Lack of talent is not a crime, of course, but it can still lead to one. One wonders whether his inability to create has simply led him to play the communitarian scum, simply to be able to exist on the media scene.

The case of Médine is in fact the revelation of a whole mechanism which has been undermining our humanist values for years. It’s a mechanism made up of crass stupidity that absolves anti-Semitism and Islamism in the name of artistic freedom of expression but is in fact nothing more than a cover for the intellectual collapse of the french far left.

The word of the scoundrel has as much impact as that of the philosopher

The most important thing is not Médine. After all, he’s just a “petty thug” who plays at being a poet by surfing on communitarianism. The most important thing is that, from Médiapart to the executives of EELV and LFI who invited him to their summer days, some people are still trying to understand what drives him, what he really wants to say.

In other times, Médine would simply have been banned from radio, television and concert halls. No elected official would have compromised himself by debating with him, and only the courts would have dealt with him. But these are ‘‘times when the words of the scoundrel have at least as much impact as those of the philosopher’’.

And it is in this respect that the Médine affair should appeal to us. It is symbolic of the degradation of thought, a metaphor for a world where relativism has taken precedence over notions of respect, humanity and reflection.

A society in which it is acceptable for a political party and the media to give pride of place to a rascal like Médine no longer responds to any transcendence. In fact, it’s a society that has become hostage to stupidity and intellectual inconsistency, in which one word is worth another. Médine understands this perfectly well. He has made it his trademark, moving from insult to repentance with disconcerting ease.

Of course, it would be foolish to believe that our contemporaries are fooled by this deception. On the contrary.
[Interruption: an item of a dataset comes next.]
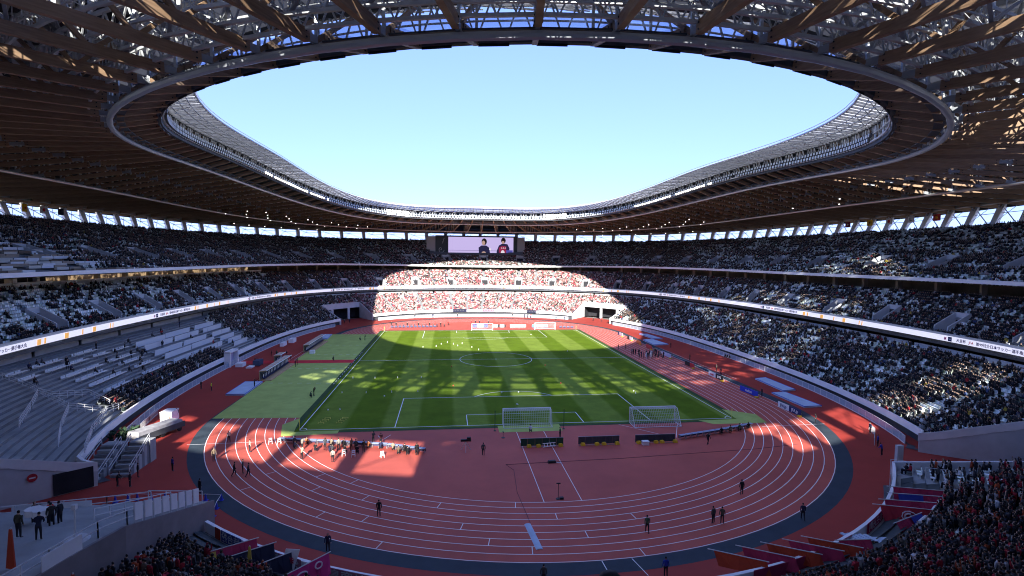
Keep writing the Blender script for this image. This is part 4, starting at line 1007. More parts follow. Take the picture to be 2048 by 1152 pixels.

However, when political figures from EELV and LFI, like Jean-Luc Mélenchon and Mathilde Panot, become the sounding board for abjection, “relativising” anti-Semitism and homophobia, while at the same time disqualifying any form of criticism of Médine, what room for protest remains?

When an elected representative of the French Republic, Martine Tondelier, explains that she wants to make up her own mind about Médine, even though his comments have been well documented, and when a major newspaper like Mediapart relays his bogus mea culpa almost fervently, what are we to think?

Have the political and media elites of the radical left become so incapable of discernment that Médine’s anti-Semitic excesses lead them to temporise rather than condemn? We have to ask ourselves this question. Because freedom of expression, which is necessary for democracy, cannot have racism, homophobia and anti-Semitism as its corollaries.

If we are not careful, the relativism we are facing will soon become a prelude to the erasure of all our republican and secular reference points. So, let’s stop kidding ourselves. There are people in France today who want to destroy what makes us a nation. People for whom a woman counts for less than a man, and for whom the Jews are the enemy. These people do not deserve any hint of understanding. For they are the objective allies of a new form of totalitarianism, even though they claim to speak in the name of democracy.

“War is peace”, wrote George Orwell in his prophetic novel ‘‘1984’’, in which he denounced the excesses of a tyranny that turned words into something other than what they were. Today, the disciples of the extreme left would have us believe in the same way that the rapper is a messenger of peace and the defender of oppressed minorities, at the same time as the scapegoat of the extreme right. This is as much bad faith as it is dialectical perversion and negationism.

In so doing, they justify the unjustifiable. Above all, they trample on democracy and the notion of reason.